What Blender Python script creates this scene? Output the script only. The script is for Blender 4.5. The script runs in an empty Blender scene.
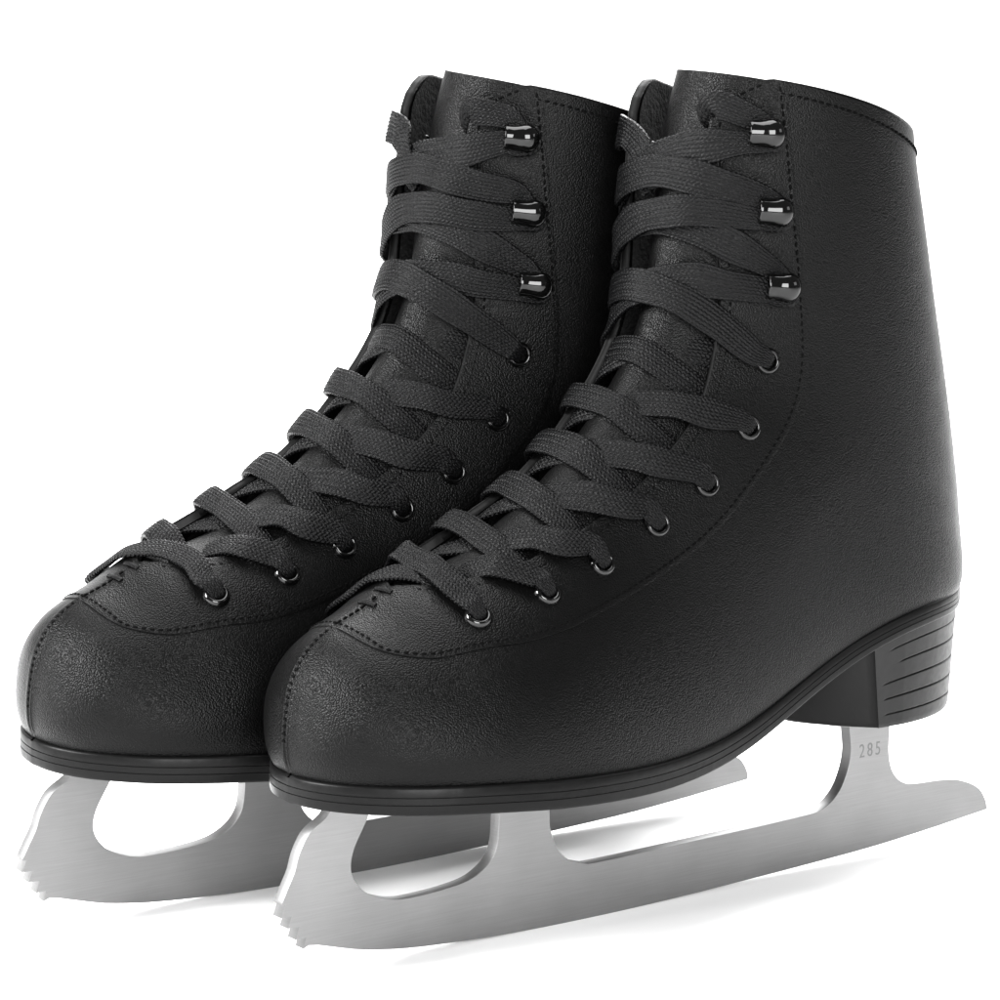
import numpy as np
# ---------------------------------------------------------------- boot last (millimetres)
# every row is one arch of the boot: front/top point F, bottom/back point M, half width at the
# bottom, greatest half width, where along M->F that is, roundness of the upper half, bow
KEYS = np.array([
 # Fx    Fz    Mx    Mz   wb   W    em   p    bow
 (13.0, 52.4, 13.5, 52.2, 0.3, 0.4,.10,1.95, 0),
 (11.7, 56.0, 14.4, 52.2, 7.0, 7.3,.11,1.95, 0),
 (10.9, 60.5, 17.0, 52.2,14.0,14.6,.12,1.92, 0),
 (11.4, 70.0, 23.0, 52.2,22.6,23.5,.15,1.85, 0),
 (13.6, 79.5, 31.0, 52.2,30.0,31.0,.18,1.78, 0),
 (18.8, 87.3, 39.5, 52.2,35.4,36.5,.19,1.74, 0),
 (27.0, 92.8, 49.5, 52.0,39.4,40.6,.18,1.74,0),
 (36.0, 96.6, 59.5, 51.6,42.0,43.0,.17,1.78,0),
 (45.0,101.6, 69.0, 51.0,43.3,43.9,.16,1.85,0),
 (60.0,107.2, 86.0, 50.2,43.4,43.8,.15,1.9,0),
 (80.0,117.5,116.0, 49.4,38.0,39.2,.16,1.9,0),
 (100.,132.5,154.0, 55.0,29.5,33.5,.25,1.9, 0),
 (118.,150.0,198.0, 73.5,27.0,32.3,.38,1.9, 0),
 (128.5,164.0,233.0, 81.0,24.5,31.8,.46,1.9, 0),
 (133.5,175.0,253.0, 84.5,11.5,31.6,.48,1.9, 0),
 (136.,184.0,257.5, 96.0, 2.0,31.6,.48,1.92, 0),
 (138.,196.0,254.7,119.0, 0.0,32.2,.48,1.95, 0),
 (140.,208.0,248.5,146.0, 0.0,33.4,.48,2.0, 1),
 (142.,219.0,241.5,171.0, 0.0,34.8,.48,2.0, 2),
 (144.,231.0,234.9,196.0, 0.0,36.0,.48,2.0, 2.5),
 (146.,243.0,229.0,220.5, 0.0,37.0,.48,2.0, 2.2),
 (147.5,252.,227.0,240.0, 0.0,37.4,.48,2.0, 3),
])
def _spl(x, y):
    n = len(x); h = np.diff(x); A = np.zeros((n, n)); r = np.zeros_like(y)
    A[0,0] = A[-1,-1] = 1
    for i in range(1, n-1):
        A[i,i-1] = h[i-1]; A[i,i] = 2*(h[i-1]+h[i]); A[i,i+1] = h[i]
        r[i] = 6*((y[i+1]-y[i])/h[i]-(y[i]-y[i-1])/h[i-1])
    m = np.linalg.solve(A, r)
    def f(t):
        t = np.asarray(t, float); i = np.clip(np.searchsorted(x, t)-1, 0, n-2)
        a = (x[i+1]-t); b = (t-x[i]); hh = h[i]
        sh = lambda v: v[..., None]
        a, b, hh = sh(a), sh(b), sh(hh)
        return m[i]*a**3/(6*hh)+m[i+1]*b**3/(6*hh)+(y[i]/hh-m[i]*hh/6)*a+(y[i+1]/hh-m[i+1]*hh/6)*b
    return f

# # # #

- WHAT IS REQUIRED
Give every line above again exactly, with no pictures.

- PROBLEM SOLUTION
What Blender Python script creates this scene? Output the script only. The script is for Blender 4.5. The script runs in an empty Blender scene.
import numpy as np
# ---------------------------------------------------------------- boot last (millimetres)
# every row is one arch of the boot: front/top point F, bottom/back point M, half width at the
# bottom, greatest half width, where along M->F that is, roundness of the upper half, bow
KEYS = np.array([
 # Fx    Fz    Mx    Mz   wb   W    em   p    bow
 (13.0, 52.4, 13.5, 52.2, 0.3, 0.4,.10,1.95, 0),
 (11.7, 56.0, 14.4, 52.2, 7.0, 7.3,.11,1.95, 0),
 (10.9, 60.5, 17.0, 52.2,14.0,14.6,.12,1.92, 0),
 (11.4, 70.0, 23.0, 52.2,22.6,23.5,.15,1.85, 0),
 (13.6, 79.5, 31.0, 52.2,30.0,31.0,.18,1.78, 0),
 (18.8, 87.3, 39.5, 52.2,35.4,36.5,.19,1.74, 0),
 (27.0, 92.8, 49.5, 52.0,39.4,40.6,.18,1.74,0),
 (36.0, 96.6, 59.5, 51.6,42.0,43.0,.17,1.78,0),
 (45.0,101.6, 69.0, 51.0,43.3,43.9,.16,1.85,0),
 (60.0,107.2, 86.0, 50.2,43.4,43.8,.15,1.9,0),
 (80.0,117.5,116.0, 49.4,38.0,39.2,.16,1.9,0),
 (100.,132.5,154.0, 55.0,29.5,33.5,.25,1.9, 0),
 (118.,150.0,198.0, 73.5,27.0,32.3,.38,1.9, 0),
 (128.5,164.0,233.0, 81.0,24.5,31.8,.46,1.9, 0),
 (133.5,175.0,253.0, 84.5,11.5,31.6,.48,1.9, 0),
 (136.,184.0,257.5, 96.0, 2.0,31.6,.48,1.92, 0),
 (138.,196.0,254.7,119.0, 0.0,32.2,.48,1.95, 0),
 (140.,208.0,248.5,146.0, 0.0,33.4,.48,2.0, 1),
 (142.,219.0,241.5,171.0, 0.0,34.8,.48,2.0, 2),
 (144.,231.0,234.9,196.0, 0.0,36.0,.48,2.0, 2.5),
 (146.,243.0,229.0,220.5, 0.0,37.0,.48,2.0, 2.2),
 (147.5,252.,227.0,240.0, 0.0,37.4,.48,2.0, 3),
])
def _spl(x, y):
    n = len(x); h = np.diff(x); A = np.zeros((n, n)); r = np.zeros_like(y)
    A[0,0] = A[-1,-1] = 1
    for i in range(1, n-1):
        A[i,i-1] = h[i-1]; A[i,i] = 2*(h[i-1]+h[i]); A[i,i+1] = h[i]
        r[i] = 6*((y[i+1]-y[i])/h[i]-(y[i]-y[i-1])/h[i-1])
    m = np.linalg.solve(A, r)
    def f(t):
        t = np.asarray(t, float); i = np.clip(np.searchsorted(x, t)-1, 0, n-2)
        a = (x[i+1]-t); b = (t-x[i]); hh = h[i]
        sh = lambda v: v[..., None]
        a, b, hh = sh(a), sh(b), sh(hh)
        return m[i]*a**3/(6*hh)+m[i+1]*b**3/(6*hh)+(y[i]/hh-m[i]*hh/6)*a+(y[i+1]/hh-m[i+1]*hh/6)*b
    return f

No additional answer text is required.